In the Gospel of John, Jesus tells us that when the Spirit comes (John 14.15-21) we will become what and who we were made to be.  “On that day you will know that I am in my Father, and you in me, and I in you” (14.20).  We will come home in the truest sense of the world—home to God, home to ourselves, home to our relationships with others (14.23).  No more of that distance between us that is haunted by sin and enmity.  Instead, unity, oneness, and harmony are the natural condition of our existence, the reality we’re all yearning for (Acts 17.26-27).

All this was given, as promised (John 14.20), on the day of Pentecost when the Holy Spirit was poured out (Acts 2).  While it’s true that much of the world is dull and blind to this outpouring, or rejects it entirely, doesn’t mean it hasn’t come—that the Spirit is not at work.  Sometimes the Spirit moves like a mighty wind; other times, the Spirit’s secretive, like breath—a presence that is making life possible whether we acknowledge that life-giving Force or not.

The earliest disciples struggled with this slow-moving awakening.  “How is it that you will reveal yourself to us, and not to the world?” (14.22).  Why don’t you just make it clear and easy, Jesus?  Why all this stealth?  Why not use a trumpet, like Caesar does, for goodness’ sake?

Because, according to Jesus, that’s not the way God works.  Jesus reveals the truth of God in the most ordinary way.  Nothing spectacular.  Nothing sensational.  Just the ordinary love shared between ordinary people in ordinary ways.  When we love we are living in God and God is living in us.  We don’t have to go anywhere to find God.  We don’t need a new book, a conference, a pastor or priest, a guru or imam.  To know God, we simply need to do what Jesus commanded, “Love one another.”   For when we love, we lack nothing.  All we truly need is given to us.  We come home (John 14.23), truly home—to ourselves, to our relationships, to God.  And when we do the world changes, bit by bit, turn by turn, toward the wholeness of God.

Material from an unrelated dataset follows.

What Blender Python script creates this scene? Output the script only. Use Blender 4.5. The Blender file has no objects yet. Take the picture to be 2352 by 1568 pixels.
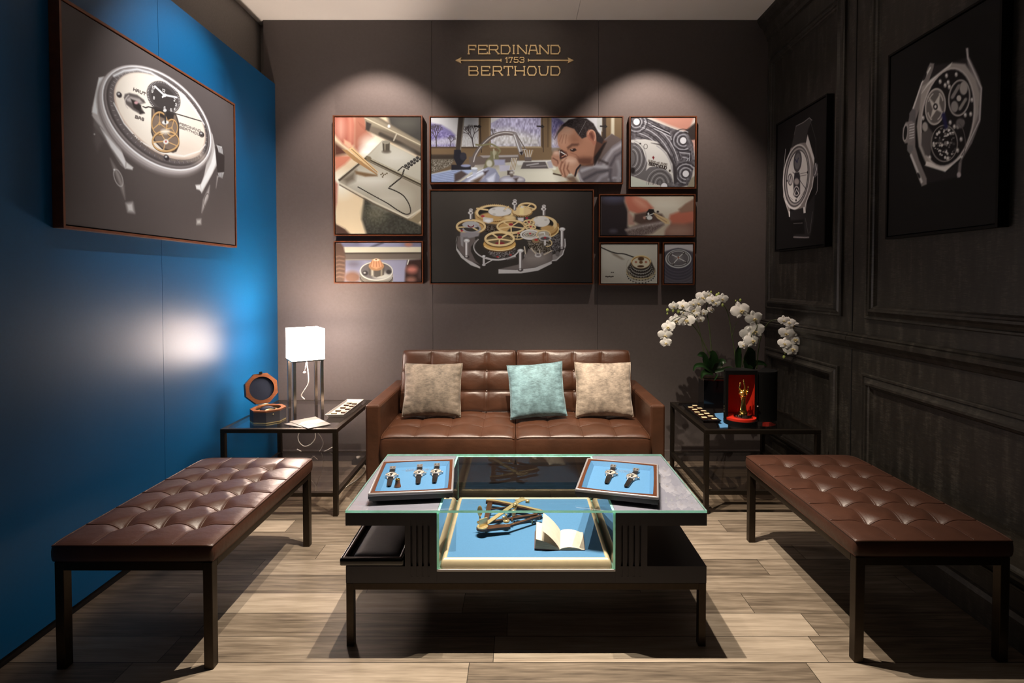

This Pentecost (June 8th) we’ll remember all this.  We’ll hear again the invitation of Jesus to embrace the Spirit, the Advocate, the Comforter . . . to enter more fully into this utterly simple way of Jesus: the way of love.  

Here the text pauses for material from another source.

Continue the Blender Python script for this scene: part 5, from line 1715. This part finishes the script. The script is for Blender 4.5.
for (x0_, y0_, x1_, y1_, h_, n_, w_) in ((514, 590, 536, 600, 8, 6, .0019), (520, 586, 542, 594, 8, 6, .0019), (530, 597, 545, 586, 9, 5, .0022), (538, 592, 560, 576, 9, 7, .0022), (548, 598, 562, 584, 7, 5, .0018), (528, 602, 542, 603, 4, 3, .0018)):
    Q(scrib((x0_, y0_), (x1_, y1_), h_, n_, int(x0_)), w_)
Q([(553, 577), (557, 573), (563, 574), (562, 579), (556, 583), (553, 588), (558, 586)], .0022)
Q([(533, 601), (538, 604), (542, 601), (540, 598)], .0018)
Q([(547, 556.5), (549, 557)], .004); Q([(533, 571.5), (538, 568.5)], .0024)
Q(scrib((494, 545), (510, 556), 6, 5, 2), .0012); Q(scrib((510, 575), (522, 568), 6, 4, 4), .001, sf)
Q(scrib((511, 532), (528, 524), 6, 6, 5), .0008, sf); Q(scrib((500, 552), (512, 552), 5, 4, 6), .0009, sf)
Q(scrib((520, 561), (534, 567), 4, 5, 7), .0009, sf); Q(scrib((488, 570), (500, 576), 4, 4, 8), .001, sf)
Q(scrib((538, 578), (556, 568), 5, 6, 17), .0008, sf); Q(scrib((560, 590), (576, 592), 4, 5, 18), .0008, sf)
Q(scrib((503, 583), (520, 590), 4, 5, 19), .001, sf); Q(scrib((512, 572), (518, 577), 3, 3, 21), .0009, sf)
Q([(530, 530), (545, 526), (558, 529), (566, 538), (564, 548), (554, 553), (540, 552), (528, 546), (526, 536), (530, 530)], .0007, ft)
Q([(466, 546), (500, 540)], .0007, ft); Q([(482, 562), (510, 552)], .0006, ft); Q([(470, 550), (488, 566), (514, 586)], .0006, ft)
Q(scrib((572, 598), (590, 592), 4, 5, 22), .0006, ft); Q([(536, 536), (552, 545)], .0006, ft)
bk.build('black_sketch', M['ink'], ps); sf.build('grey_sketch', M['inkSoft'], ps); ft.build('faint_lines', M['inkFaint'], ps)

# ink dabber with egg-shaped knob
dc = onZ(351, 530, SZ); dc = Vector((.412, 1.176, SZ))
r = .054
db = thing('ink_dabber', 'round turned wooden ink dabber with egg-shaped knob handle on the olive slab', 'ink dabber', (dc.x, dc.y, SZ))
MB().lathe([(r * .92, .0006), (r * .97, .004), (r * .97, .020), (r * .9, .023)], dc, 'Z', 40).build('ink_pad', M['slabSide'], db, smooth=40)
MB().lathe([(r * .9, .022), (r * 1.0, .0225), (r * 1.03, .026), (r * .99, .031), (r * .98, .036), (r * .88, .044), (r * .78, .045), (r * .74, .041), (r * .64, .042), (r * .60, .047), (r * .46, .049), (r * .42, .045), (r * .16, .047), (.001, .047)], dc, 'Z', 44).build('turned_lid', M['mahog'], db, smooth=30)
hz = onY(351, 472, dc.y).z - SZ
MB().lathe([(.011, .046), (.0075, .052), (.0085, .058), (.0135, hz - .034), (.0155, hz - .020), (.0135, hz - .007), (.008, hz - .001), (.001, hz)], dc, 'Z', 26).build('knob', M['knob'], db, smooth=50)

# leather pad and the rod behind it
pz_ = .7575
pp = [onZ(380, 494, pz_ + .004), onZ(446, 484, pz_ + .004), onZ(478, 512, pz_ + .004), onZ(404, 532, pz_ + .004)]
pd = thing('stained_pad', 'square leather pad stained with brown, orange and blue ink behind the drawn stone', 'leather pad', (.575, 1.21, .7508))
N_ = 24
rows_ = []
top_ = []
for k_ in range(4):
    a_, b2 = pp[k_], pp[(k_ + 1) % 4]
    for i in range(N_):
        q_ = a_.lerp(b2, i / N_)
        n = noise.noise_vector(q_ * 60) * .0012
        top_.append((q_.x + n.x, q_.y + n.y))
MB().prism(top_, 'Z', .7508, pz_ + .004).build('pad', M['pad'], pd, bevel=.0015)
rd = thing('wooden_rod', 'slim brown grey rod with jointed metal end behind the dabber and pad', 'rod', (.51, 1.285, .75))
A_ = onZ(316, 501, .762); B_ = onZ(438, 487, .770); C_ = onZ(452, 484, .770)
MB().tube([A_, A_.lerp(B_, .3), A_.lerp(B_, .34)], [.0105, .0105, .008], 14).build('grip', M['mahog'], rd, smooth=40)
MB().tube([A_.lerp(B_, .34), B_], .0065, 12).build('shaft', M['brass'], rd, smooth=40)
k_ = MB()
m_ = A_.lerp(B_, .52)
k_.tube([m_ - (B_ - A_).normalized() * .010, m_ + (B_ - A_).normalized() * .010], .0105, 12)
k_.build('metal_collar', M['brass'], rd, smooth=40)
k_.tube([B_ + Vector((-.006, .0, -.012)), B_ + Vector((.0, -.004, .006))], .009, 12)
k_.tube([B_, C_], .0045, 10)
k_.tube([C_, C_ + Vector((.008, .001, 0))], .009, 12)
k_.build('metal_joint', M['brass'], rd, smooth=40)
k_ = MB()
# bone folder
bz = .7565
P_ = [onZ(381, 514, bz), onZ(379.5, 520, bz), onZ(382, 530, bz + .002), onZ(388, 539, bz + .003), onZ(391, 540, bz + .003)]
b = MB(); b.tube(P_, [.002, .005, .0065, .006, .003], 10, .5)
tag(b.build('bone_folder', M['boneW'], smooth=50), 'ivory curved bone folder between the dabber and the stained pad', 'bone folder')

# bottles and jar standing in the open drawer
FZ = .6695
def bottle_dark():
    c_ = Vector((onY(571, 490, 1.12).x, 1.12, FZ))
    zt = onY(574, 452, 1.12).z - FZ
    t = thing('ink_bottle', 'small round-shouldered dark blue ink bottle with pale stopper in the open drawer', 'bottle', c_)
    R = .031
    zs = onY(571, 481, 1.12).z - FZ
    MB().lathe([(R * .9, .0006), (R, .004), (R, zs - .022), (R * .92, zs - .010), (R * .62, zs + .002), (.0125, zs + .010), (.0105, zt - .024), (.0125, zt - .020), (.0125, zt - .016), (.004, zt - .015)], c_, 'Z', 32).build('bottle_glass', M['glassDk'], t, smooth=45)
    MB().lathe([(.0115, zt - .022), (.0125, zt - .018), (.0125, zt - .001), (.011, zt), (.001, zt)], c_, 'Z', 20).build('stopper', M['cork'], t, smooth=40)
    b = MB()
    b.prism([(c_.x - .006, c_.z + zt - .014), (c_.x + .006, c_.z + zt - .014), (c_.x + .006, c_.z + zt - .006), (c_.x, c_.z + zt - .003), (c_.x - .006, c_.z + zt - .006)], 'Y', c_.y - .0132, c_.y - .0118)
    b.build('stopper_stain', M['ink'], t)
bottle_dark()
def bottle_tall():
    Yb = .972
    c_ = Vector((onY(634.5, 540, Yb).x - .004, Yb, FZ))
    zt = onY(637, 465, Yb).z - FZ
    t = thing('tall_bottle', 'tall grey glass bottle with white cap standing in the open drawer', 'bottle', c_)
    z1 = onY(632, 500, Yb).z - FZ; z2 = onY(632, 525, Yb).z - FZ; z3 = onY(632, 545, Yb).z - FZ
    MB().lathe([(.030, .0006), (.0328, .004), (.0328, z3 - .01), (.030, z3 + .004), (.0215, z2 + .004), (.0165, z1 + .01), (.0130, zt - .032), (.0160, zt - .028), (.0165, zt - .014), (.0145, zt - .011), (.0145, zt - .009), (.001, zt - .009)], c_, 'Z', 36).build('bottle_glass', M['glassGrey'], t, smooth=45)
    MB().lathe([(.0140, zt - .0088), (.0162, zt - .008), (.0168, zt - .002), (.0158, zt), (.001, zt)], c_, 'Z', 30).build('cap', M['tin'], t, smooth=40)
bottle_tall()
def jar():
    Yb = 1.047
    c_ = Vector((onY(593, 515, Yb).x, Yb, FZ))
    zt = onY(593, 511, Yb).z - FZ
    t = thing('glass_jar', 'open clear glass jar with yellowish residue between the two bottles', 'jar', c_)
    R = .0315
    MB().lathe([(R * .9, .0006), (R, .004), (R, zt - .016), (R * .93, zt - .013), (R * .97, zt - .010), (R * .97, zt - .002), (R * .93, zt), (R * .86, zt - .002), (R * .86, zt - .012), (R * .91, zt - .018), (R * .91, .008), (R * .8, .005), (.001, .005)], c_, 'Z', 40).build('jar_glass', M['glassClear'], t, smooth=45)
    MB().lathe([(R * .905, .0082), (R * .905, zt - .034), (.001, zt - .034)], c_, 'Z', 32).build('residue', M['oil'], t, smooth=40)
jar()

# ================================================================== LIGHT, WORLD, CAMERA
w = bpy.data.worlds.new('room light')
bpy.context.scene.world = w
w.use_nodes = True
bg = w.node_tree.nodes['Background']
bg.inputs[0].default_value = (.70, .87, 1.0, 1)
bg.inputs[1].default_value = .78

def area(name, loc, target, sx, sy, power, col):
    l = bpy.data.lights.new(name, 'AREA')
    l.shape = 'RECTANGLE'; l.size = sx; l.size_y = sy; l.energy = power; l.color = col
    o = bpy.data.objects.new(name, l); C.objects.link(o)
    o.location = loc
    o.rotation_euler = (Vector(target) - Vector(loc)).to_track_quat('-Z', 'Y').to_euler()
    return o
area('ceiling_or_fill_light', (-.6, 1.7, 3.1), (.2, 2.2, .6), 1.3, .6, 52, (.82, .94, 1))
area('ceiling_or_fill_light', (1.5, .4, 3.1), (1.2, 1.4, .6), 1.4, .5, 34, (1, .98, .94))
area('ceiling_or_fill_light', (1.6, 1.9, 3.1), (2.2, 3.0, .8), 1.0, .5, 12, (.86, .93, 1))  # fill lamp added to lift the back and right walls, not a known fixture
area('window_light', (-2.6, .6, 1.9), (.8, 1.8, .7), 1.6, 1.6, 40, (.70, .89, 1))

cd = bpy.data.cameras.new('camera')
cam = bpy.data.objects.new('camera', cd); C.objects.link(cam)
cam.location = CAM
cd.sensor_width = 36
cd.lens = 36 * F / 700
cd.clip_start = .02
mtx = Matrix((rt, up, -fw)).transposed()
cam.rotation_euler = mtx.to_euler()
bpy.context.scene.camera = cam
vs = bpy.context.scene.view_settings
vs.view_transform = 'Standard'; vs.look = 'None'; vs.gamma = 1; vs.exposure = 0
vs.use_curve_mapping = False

So, here’s my invitation to you this summer:

1.  Pray.  Practice a simpler form of daily prayer this summer.  Enter into a few minutes of silence and stillness.  Invite the Holy Spirit to draw you into the love of God.  Then simply and reverently pray the words: “I love you.”  At first these will be your words toward God, and then you may find that they seem to become God’s own words toward you.  Pray and listen.  Then rest in this experience of simple and deep affection—yours for God and God’s for you.

2.  Look.  Take regular notice of those who are different from you, and nurture your love for others.  The opportunity to do this will come to you every day . . . several times each day.  The clerk at the store.  A neighbor.  Folks walking or driving beside you.  Someone in the media.  Your teenager or parent.  A voice . . . a body type . . . an opinion . . . a behavior.  Look for ways these differences show evidence of God’s amazing diversity and the way that diversity represents the grandeur of God.

3.  Do.  Love is an act.  Do something this summer that regularly moves you to live out the simply way of Jesus, “Love one another.”  Of course you might do something for another that’s out of the ordinary.  Help a homeless person.  Care for an elderly neighbor.  Become an advocate against some injustice that casts an ugly shadow upon a person, a creature, or some part of God's larger creation.  But don’t ignore loving those right around you—in your family, friendships, and workplace.

The way of Jesus is utterly simple and do-able: “Love one another.” 

It’s a way that has immense power to change the world.